ABOUT
Edward Clark Potter (November 26, 1857 – June 21, 1923) was an American sculptor best known for his equestrian and animal statues. Born in New London, Connecticut, he grew up in Enfield, Massachusetts, where he lived with his mother Mary and sister Clara. There he went to local schools. At 17, due to his mother's wish that he become a minister, he entered Williston Seminary in Easthampton, Massachusetts, for four years. He entered Amherst College in Amherst, Massachusetts, in the class of 1882. He only attended for three semesters, but later was granted an honorary Master's degree. He studied drawing at the School of the Museum of Fine Arts in Boston with Frederic Crowninshield and Otto Grundmann. There he also did some modelling with the sculptor Truman H. Bartlett.
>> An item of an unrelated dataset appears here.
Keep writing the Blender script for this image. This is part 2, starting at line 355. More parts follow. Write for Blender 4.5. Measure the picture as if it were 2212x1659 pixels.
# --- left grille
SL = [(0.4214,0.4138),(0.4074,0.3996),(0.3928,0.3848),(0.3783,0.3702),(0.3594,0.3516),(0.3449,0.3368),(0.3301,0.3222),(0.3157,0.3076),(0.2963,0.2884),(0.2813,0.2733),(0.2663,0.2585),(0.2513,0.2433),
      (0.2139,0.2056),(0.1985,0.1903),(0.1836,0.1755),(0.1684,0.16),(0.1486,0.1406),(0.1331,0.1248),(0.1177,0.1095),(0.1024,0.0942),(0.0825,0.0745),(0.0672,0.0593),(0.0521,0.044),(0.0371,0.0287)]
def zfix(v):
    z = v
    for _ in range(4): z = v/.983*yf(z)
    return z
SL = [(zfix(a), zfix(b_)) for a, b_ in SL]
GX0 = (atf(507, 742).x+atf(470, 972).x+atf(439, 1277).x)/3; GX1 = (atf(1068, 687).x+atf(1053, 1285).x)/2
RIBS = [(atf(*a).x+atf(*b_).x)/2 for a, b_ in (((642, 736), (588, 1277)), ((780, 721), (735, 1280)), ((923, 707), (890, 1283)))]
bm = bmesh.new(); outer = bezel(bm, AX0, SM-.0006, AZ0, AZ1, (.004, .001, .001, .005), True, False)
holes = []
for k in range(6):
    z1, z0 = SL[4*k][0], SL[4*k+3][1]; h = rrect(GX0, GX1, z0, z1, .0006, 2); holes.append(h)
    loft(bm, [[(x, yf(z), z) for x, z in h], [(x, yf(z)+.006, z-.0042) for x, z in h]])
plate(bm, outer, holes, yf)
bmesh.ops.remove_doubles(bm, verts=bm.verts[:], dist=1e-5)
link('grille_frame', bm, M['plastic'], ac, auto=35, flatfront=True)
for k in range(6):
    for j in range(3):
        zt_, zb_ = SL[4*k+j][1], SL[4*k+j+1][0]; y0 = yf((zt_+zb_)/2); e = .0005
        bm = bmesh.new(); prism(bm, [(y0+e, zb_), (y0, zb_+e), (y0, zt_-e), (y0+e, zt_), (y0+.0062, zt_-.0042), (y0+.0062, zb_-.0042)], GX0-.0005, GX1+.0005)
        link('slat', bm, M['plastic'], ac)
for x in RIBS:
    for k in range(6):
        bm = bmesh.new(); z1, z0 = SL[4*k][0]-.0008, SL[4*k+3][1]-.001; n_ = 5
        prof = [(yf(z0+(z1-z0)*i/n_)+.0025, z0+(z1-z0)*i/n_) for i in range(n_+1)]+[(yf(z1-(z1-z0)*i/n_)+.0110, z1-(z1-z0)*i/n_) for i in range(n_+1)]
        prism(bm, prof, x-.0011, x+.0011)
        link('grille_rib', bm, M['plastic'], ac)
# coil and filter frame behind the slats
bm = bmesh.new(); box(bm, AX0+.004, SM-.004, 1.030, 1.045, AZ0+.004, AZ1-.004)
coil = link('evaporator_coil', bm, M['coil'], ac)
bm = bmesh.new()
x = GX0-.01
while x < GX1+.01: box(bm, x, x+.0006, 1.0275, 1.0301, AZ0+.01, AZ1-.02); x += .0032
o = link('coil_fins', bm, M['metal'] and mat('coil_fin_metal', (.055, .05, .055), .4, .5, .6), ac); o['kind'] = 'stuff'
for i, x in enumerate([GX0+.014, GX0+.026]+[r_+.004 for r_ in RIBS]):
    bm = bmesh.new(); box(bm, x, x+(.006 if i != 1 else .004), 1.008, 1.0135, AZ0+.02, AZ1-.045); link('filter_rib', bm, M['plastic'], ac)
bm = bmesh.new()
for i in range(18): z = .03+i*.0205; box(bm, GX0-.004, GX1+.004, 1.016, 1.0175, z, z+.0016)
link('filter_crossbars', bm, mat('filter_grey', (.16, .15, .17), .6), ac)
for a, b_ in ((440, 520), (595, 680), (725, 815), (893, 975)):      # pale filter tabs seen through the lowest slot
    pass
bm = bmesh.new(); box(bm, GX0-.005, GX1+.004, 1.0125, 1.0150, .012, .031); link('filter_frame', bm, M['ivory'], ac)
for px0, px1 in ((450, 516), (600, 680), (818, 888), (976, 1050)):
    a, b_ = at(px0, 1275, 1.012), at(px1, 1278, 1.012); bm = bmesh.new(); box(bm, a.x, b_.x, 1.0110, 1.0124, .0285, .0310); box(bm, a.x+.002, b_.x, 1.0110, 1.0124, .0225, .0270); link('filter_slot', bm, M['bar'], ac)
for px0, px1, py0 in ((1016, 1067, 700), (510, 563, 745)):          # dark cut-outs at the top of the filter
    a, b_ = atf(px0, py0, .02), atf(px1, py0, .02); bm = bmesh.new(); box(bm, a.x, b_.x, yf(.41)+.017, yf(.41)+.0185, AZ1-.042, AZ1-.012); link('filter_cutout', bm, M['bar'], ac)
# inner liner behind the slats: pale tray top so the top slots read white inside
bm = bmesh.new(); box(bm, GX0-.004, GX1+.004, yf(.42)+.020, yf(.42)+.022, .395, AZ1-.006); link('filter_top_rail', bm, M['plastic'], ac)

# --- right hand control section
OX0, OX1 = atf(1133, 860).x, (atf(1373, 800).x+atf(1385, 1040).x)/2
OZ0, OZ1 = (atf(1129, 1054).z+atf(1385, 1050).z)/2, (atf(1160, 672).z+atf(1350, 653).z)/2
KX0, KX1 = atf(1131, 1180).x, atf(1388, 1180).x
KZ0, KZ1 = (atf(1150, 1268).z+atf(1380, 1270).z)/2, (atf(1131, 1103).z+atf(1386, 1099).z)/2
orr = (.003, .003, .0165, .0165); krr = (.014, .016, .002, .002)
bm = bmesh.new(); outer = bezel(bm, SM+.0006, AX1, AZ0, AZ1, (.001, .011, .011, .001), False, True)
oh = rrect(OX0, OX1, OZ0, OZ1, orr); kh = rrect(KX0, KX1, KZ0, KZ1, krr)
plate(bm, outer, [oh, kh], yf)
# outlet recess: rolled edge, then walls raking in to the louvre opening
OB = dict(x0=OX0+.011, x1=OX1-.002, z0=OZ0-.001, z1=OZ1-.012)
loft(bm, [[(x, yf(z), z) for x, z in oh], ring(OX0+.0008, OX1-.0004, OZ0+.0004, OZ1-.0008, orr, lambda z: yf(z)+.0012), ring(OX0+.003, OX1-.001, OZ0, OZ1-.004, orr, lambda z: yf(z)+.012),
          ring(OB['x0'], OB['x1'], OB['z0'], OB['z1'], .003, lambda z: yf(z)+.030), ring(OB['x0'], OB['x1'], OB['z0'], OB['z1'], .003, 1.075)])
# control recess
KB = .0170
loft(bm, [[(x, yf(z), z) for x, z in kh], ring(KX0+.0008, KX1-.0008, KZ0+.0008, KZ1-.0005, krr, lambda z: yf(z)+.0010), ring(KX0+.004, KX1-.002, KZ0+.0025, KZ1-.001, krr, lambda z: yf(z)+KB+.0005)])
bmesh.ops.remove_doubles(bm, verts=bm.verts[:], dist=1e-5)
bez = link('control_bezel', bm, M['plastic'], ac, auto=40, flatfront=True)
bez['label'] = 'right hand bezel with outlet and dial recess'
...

In 1883 he became an assistant to Daniel Chester French and concentrated on animal studies and working as a manager and salesman in the quarries.
From 1887 to 1889 he studied sculpture at the Académie Julian in Paris with Antonin Mercié and Emmanuel Frémiet, becoming an accomplished animalier (animal sculptor). During his years there, he exhibited several pieces at the Salon: small groups of rabbits, a bust of a black man, a sketch from an American Indian group, and a sleeping faun with a rabbit.
For the 1893 World's Columbian Exposition in Chicago he collaborated with his teacher and friend Daniel Chester French on several of the important sculptures of the exposition. Unfortunately these statues, like most of the architecture of the fair, were made of staff, a temporary material of plaster, cement, and jute fibers, first used in buildings of the Paris exhibition in 1878.
He was elected to the National Sculpture Society in 1893, and joined the Society of American Artists in 1894. This later merged with the National Academy to which he was elected in 1906. Potter won a gold medal at the Louisiana Purchase Exposition in St. Louis in 1904.
His most famous work is the pair of pink Tennessee marble lions in front of the New York Public Library Main Branch, carved by the Piccirilli brothers. Potter was recommended for this commission by Augustus Saint-Gaudens. The lions were originally nicknamed "Leo Astor" and "Leo Lenox", for the two private libraries that formed the collection's core, but mayor Fiorello La Guardia renamed them for qualities New Yorkers were showing in weathering the Great Depression—Patience (on the left or south) and Fortitude (on the right or north)—and those names have stuck.
A resident of Greenwich, Connecticut, after 1902, he sculpted the memorial to Raynal Bolling there in 1922. The Cos Cob section of Greenwich is considered one of the birthplaces of American Impressionism. Potter was a founder and first president of the Greenwich Society of Artists, founded in 1912.
He died at his summer home in New London, Connecticut.